■ EXERCISE ■
Copy all the data exactly, except the pictures.

>> Begin

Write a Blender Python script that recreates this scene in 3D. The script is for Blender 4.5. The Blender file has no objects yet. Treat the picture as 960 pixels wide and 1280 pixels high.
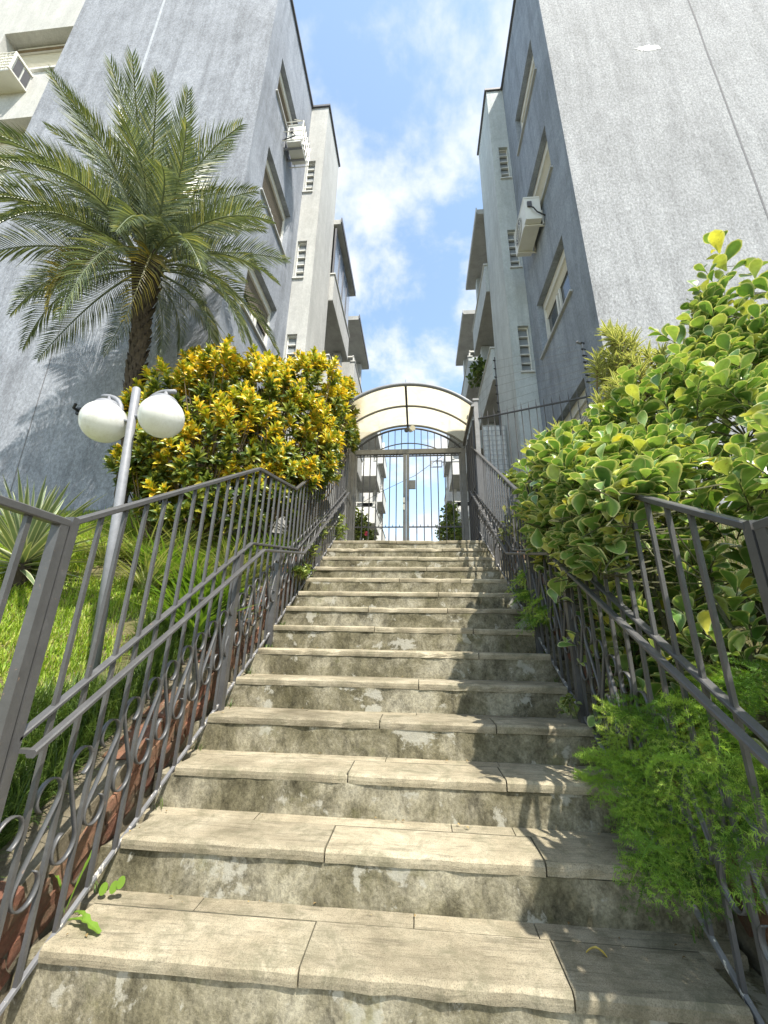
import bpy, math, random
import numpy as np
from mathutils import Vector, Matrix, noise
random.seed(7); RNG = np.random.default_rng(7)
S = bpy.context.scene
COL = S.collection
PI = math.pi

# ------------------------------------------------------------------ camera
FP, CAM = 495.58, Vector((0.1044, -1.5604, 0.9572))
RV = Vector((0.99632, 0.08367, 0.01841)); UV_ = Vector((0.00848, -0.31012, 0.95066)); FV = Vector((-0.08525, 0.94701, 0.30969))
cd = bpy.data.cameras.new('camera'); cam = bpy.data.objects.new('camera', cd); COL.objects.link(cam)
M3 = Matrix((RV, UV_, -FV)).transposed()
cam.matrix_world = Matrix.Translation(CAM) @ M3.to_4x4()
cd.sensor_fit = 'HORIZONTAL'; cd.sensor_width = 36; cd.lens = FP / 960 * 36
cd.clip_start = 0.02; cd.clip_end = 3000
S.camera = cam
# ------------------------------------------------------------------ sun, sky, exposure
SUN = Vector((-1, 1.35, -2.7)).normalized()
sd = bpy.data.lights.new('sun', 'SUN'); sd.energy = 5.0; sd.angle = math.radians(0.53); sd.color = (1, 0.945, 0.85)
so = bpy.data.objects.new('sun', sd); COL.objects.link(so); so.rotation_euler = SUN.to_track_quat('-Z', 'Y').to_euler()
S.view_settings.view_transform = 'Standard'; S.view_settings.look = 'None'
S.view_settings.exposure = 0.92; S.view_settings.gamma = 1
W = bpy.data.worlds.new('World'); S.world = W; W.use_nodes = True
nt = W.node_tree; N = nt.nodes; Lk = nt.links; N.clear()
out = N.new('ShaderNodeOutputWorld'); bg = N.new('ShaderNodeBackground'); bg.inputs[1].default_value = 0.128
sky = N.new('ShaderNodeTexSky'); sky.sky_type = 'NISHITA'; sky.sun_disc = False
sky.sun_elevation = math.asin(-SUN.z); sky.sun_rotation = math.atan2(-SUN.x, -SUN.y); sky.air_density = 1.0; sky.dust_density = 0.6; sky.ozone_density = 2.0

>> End

■ FINISHED ANSWER ■
Write a Blender Python script that recreates this scene in 3D. The script is for Blender 4.5. The Blender file has no objects yet. Treat the picture as 960 pixels wide and 1280 pixels high.
import bpy, math, random
import numpy as np
from mathutils import Vector, Matrix, noise
random.seed(7); RNG = np.random.default_rng(7)
S = bpy.context.scene
COL = S.collection
PI = math.pi

# ------------------------------------------------------------------ camera
FP, CAM = 495.58, Vector((0.1044, -1.5604, 0.9572))
RV = Vector((0.99632, 0.08367, 0.01841)); UV_ = Vector((0.00848, -0.31012, 0.95066)); FV = Vector((-0.08525, 0.94701, 0.30969))
cd = bpy.data.cameras.new('camera'); cam = bpy.data.objects.new('camera', cd); COL.objects.link(cam)
M3 = Matrix((RV, UV_, -FV)).transposed()
cam.matrix_world = Matrix.Translation(CAM) @ M3.to_4x4()
cd.sensor_fit = 'HORIZONTAL'; cd.sensor_width = 36; cd.lens = FP / 960 * 36
cd.clip_start = 0.02; cd.clip_end = 3000
S.camera = cam
# ------------------------------------------------------------------ sun, sky, exposure
SUN = Vector((-1, 1.35, -2.7)).normalized()
sd = bpy.data.lights.new('sun', 'SUN'); sd.energy = 5.0; sd.angle = math.radians(0.53); sd.color = (1, 0.945, 0.85)
so = bpy.data.objects.new('sun', sd); COL.objects.link(so); so.rotation_euler = SUN.to_track_quat('-Z', 'Y').to_euler()
S.view_settings.view_transform = 'Standard'; S.view_settings.look = 'None'
S.view_settings.exposure = 0.92; S.view_settings.gamma = 1
W = bpy.data.worlds.new('World'); S.world = W; W.use_nodes = True
nt = W.node_tree; N = nt.nodes; Lk = nt.links; N.clear()
out = N.new('ShaderNodeOutputWorld'); bg = N.new('ShaderNodeBackground'); bg.inputs[1].default_value = 0.128
sky = N.new('ShaderNodeTexSky'); sky.sky_type = 'NISHITA'; sky.sun_disc = False
sky.sun_elevation = math.asin(-SUN.z); sky.sun_rotation = math.atan2(-SUN.x, -SUN.y); sky.air_density = 1.0; sky.dust_density = 0.6; sky.ozone_density = 2.0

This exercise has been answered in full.